By Rana Husseini - Nov 30,2017 - Last updated at Dec 01,2017

AMMAN —  Minister of Social Development Hala Lattouf last week stressed the need to further strengthen women’s role in the Mediterranean by uniting efforts among all parties to ensure the proper implementation of recommendations that favour women’s empowerment and equality. 

“Women’s equality with men in all forms of life is basic human rights and is an important condition to achieve sustainable development,” Lattouf said on Wednesday.

Lattouf’s remarks came during the 4th the Union for the Mediterranean (UfM) ministerial conference on “Strengthening the Role of Women in Society” that took place on November 27 in Cairo.

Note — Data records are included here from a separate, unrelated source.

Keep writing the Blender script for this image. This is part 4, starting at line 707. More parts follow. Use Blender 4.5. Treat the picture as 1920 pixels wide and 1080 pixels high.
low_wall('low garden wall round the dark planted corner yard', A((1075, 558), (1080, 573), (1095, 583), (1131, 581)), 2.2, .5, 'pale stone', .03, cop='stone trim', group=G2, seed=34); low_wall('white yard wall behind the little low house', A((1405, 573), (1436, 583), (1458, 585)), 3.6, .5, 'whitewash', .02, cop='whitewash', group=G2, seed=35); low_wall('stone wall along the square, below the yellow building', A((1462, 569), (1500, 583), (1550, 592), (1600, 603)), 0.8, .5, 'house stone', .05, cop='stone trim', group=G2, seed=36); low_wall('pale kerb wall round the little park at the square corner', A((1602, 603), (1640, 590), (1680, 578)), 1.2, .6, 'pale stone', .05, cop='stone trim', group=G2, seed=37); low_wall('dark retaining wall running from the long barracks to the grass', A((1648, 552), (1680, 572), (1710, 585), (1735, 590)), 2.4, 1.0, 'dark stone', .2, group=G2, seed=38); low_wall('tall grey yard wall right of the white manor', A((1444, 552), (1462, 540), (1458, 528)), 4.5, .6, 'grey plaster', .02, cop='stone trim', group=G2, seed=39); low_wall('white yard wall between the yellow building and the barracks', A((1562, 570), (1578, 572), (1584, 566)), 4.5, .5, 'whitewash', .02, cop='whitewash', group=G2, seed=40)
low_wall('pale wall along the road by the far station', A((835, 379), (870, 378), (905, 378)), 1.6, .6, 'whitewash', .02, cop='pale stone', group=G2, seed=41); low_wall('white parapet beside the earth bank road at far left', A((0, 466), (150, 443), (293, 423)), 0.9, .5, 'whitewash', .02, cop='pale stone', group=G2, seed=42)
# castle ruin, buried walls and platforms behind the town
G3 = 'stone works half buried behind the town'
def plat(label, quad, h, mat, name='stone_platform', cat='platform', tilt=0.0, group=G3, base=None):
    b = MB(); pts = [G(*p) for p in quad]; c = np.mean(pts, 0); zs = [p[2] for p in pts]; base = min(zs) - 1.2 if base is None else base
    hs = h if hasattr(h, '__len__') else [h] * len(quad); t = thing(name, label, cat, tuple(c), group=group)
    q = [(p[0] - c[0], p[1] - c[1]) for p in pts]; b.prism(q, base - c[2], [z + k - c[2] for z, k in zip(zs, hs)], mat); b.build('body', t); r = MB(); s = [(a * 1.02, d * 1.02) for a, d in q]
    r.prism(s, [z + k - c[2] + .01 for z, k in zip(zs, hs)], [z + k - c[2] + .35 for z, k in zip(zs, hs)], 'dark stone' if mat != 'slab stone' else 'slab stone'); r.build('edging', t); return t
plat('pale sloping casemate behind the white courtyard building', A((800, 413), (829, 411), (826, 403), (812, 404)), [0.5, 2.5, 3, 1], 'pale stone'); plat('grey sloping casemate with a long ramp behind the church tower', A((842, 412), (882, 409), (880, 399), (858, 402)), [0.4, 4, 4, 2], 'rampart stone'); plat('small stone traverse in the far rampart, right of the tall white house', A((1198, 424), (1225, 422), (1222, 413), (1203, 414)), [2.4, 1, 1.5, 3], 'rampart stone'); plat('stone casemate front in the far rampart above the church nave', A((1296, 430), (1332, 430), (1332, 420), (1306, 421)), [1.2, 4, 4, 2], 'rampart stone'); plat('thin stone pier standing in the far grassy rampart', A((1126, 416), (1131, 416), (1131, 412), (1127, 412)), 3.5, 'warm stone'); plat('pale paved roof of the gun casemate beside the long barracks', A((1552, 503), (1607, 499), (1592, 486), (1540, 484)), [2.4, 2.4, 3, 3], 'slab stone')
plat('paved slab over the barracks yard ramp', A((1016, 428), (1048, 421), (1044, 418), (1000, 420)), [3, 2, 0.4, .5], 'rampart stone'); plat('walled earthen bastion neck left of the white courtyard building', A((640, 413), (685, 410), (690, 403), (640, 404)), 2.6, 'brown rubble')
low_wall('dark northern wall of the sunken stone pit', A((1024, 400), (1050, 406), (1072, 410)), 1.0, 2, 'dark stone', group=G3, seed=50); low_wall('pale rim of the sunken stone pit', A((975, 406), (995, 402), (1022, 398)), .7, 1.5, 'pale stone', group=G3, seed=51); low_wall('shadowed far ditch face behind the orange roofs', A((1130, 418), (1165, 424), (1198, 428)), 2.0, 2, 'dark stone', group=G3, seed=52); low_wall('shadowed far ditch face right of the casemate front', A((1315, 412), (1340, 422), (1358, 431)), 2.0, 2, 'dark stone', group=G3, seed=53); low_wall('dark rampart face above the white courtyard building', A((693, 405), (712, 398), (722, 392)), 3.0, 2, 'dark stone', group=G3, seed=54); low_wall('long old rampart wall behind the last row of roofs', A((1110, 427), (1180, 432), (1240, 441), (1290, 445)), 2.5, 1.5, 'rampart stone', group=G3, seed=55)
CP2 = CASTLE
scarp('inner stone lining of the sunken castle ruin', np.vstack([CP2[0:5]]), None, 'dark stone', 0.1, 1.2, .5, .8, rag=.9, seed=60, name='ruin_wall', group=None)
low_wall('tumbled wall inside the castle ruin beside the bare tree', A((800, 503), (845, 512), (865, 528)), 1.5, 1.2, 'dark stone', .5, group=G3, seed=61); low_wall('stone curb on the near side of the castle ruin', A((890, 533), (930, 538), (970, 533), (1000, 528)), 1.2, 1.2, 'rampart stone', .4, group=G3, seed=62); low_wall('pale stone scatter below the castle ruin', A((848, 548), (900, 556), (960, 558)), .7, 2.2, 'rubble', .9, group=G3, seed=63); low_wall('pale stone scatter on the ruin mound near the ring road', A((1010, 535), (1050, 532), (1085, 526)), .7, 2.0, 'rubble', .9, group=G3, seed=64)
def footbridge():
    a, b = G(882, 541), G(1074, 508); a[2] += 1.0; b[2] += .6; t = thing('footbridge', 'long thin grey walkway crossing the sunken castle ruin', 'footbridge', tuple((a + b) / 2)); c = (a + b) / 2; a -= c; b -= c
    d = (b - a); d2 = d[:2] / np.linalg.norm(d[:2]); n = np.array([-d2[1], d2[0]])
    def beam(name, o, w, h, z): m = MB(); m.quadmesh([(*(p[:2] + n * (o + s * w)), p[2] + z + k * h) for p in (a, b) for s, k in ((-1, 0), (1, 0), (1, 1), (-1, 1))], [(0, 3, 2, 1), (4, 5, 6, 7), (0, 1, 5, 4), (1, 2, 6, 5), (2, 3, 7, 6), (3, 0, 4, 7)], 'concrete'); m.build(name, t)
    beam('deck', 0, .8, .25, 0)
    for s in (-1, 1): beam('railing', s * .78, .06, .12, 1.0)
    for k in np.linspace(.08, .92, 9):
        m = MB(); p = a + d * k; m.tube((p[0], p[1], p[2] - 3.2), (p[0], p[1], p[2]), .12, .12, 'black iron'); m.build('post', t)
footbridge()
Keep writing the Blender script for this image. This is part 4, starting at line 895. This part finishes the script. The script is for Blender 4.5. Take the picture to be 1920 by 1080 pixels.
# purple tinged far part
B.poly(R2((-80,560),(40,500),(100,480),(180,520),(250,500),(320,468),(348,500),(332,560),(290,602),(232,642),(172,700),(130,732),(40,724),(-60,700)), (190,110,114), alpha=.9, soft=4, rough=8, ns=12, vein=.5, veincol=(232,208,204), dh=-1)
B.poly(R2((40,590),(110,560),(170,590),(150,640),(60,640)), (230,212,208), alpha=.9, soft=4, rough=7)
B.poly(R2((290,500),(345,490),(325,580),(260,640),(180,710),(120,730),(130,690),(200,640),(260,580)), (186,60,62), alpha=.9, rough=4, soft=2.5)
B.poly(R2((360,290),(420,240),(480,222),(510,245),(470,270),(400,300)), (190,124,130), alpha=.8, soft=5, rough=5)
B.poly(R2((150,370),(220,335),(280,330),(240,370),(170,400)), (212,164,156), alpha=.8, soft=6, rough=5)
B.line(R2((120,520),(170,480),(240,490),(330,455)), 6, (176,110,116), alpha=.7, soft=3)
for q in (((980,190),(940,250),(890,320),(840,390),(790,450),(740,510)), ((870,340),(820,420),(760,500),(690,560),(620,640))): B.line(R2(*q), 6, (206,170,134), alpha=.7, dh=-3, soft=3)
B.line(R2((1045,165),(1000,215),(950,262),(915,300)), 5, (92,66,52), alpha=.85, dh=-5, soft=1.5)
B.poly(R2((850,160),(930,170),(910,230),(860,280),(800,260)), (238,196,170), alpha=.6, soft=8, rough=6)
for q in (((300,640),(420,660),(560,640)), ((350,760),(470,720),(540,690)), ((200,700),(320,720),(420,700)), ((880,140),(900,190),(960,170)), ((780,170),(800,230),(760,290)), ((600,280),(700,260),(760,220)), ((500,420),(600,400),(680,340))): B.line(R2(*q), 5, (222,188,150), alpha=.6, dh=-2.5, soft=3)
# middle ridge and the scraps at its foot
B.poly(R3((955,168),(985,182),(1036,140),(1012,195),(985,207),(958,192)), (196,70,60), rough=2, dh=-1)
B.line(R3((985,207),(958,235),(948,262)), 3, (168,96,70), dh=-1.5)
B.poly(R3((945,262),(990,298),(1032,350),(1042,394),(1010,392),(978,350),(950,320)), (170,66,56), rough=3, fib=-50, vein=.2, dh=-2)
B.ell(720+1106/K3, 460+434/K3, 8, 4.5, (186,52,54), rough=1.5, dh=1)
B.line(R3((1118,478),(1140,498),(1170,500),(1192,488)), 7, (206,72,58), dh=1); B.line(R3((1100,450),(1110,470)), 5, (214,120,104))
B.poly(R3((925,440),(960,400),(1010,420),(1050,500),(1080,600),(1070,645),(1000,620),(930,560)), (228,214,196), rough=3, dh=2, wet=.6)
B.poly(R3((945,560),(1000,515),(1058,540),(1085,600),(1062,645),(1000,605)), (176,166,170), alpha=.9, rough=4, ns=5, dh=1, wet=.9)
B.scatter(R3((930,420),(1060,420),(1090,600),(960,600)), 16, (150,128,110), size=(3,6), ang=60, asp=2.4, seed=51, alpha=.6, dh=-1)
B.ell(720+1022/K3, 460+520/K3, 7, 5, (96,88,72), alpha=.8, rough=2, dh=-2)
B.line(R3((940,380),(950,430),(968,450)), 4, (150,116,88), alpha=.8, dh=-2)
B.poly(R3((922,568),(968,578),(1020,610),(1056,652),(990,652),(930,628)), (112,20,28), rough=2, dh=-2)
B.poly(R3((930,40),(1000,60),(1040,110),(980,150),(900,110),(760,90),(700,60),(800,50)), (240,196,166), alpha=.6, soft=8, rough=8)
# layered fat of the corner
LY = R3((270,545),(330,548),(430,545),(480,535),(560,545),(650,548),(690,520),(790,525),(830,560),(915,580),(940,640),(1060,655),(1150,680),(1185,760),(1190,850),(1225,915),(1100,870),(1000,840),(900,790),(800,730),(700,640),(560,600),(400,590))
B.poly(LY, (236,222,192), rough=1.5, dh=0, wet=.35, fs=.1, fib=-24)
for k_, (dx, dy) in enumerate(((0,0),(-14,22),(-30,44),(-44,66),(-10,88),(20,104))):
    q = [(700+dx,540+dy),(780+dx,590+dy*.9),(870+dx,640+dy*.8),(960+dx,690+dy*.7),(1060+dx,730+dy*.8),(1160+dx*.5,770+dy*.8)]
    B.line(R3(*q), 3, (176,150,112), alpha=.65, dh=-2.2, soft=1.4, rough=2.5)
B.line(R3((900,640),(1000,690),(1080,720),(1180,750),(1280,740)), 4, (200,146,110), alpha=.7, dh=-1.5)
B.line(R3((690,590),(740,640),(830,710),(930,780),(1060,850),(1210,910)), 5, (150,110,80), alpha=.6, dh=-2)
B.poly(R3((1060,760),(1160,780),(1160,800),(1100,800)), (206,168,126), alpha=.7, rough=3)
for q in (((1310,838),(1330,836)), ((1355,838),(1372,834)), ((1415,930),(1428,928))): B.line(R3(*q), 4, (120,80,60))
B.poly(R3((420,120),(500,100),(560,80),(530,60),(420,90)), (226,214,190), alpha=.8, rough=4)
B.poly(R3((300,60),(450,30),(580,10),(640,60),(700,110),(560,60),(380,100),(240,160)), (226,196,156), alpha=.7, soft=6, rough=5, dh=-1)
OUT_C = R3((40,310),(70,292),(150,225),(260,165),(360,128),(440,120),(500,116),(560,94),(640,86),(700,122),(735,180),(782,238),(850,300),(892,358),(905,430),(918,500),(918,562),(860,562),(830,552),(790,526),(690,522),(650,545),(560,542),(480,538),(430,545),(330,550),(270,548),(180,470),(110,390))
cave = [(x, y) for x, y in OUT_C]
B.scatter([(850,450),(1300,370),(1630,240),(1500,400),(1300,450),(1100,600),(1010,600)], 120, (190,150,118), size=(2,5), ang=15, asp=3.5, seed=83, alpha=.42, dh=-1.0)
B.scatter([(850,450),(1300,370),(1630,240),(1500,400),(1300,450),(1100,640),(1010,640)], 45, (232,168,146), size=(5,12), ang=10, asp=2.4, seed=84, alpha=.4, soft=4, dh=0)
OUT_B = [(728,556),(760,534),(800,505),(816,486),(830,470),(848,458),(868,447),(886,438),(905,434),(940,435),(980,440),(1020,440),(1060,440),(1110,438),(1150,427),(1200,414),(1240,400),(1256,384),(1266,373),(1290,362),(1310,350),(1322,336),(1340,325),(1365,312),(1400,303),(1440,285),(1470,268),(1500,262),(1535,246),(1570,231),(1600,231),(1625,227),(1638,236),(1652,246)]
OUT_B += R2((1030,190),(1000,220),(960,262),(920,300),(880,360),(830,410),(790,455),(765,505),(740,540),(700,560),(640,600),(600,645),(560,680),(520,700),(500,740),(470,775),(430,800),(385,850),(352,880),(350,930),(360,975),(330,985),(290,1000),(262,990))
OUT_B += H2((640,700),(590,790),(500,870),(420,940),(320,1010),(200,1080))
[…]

The meeting gathered ministers and representatives of ministries from the 43 member countries of the UfM. 

The ministerial conference, which was chaired by Lattouf in the presence of the UfM Secretary General, Fathallah Sijilmassi, was hosted by Egypt represented by the president of the National Council for Women, Maya Morsy.

The participants adopted a ministerial declaration with proposed actions and measures in four priority areas including raising women’s participation in public life and decision-making; improving women’s economic participation; combating all forms of violence against females; and eliminating gender stereotypes.

Last week, the Euromed Feminist Initiative organised the Euro-Med Women’s Right Civil Society Conference in Cairo, which saw the participation of 130 representatives from 107 women’s rights and human rights organisations and networks, as well as gender experts, academia and media from 26 countries, who worked to prepare recommendations for the UfM meeting. 

The civil society participants built on the achievements of the Gender Regional Platform policy dialogue, which aimed to foster, widen and consolidate the sustainable regional dialogue on gender equality with stakeholders.   

 Executive Director of Euromed Feminist Initiative Boriana Jonsson and Co-President of Euromed Feminist Initiative Leila Al Ali presented the Civil Society Declaration to the Ministers during their ministerial meeting on November 27.

Some of the declaration points included calls for the absolute need to ensure independence and freedom of expression, movement and action, as well as funding of the civil society, which particularly enables the women’s rights organiations’ capacity to play their leading role in reshaping society and contribute to the fight against extremism. 

Another point focused on the need to develop and implement comprehensive gender equality laws following the examples of most advanced countries in the matter, to address multi-layered structural inequalities, accompanied by means and resources required to transfer texts into concrete actions leading to the improvement of women’s lives. 

The governments also urged for undertaking political solutions to existing conflicts, in a manner that favours an environment conducive to democracy and development in the Euro-Med region.

The declaration stressed the urgent need to initiate a regional peace process geared towards finding political solutions to all the conflicts in the region and called for finding ways to end the occupation of Palestine, enabling the establishment of an independent Palestinian state.

It also called for organising structural access of women’s groups and women’s rights defenders to formal peace negotiations in the region, so that issues related to equal citizenship and gender equality are included in all peace and transitional processes from their inception. 

“The Gender Regional Platform will remain the roadmap for the women’s rights organisations to continue their independent dialogue with the decision makers in order to contribute to improving of the status of women’s rights in the region,” Jonsson said.

“We shall follow up with the decision makers on the implementation of the recommendations outlined in the declaration and will issue an independent report before the next Ministerial Conference,” Jonsson told The Jordan Times. 

Most importantly, Jonsson added, these recommendations remain a tool in the hands of the civil society, together with other international women’s rights mechanism “to continue our work towards gender equality and women’s rights in the whole region”. 

The Euromed Feminist Initiative has followed the UfM Ministerial Process on women’s rights since its first ministerial conference in 2016 in Istanbul, and has since then used the ministerial conclusions as a major regional tool for mobilising the civil society, supporting the accumulation of political will for the promotion and implementation of women’s rights and gender equality across the Euro-Med Region.  

To this end, Euromed Feminist Initiative launched a policy dialogue in 2015, led by women’s rights CSOs that brought together over 600 representatives from women’s rights CSOs, CBOs, gender experts, academics and researchers with decision makers and legislators, supported by the European Union, according to the initiative website.

The outcome of this national and regional dialogue process was the Gender Regional Platform which formulated concrete policy recommendations to the 4th UfM ministerial meeting which were taken into consideration in the UfM ministerial declaration.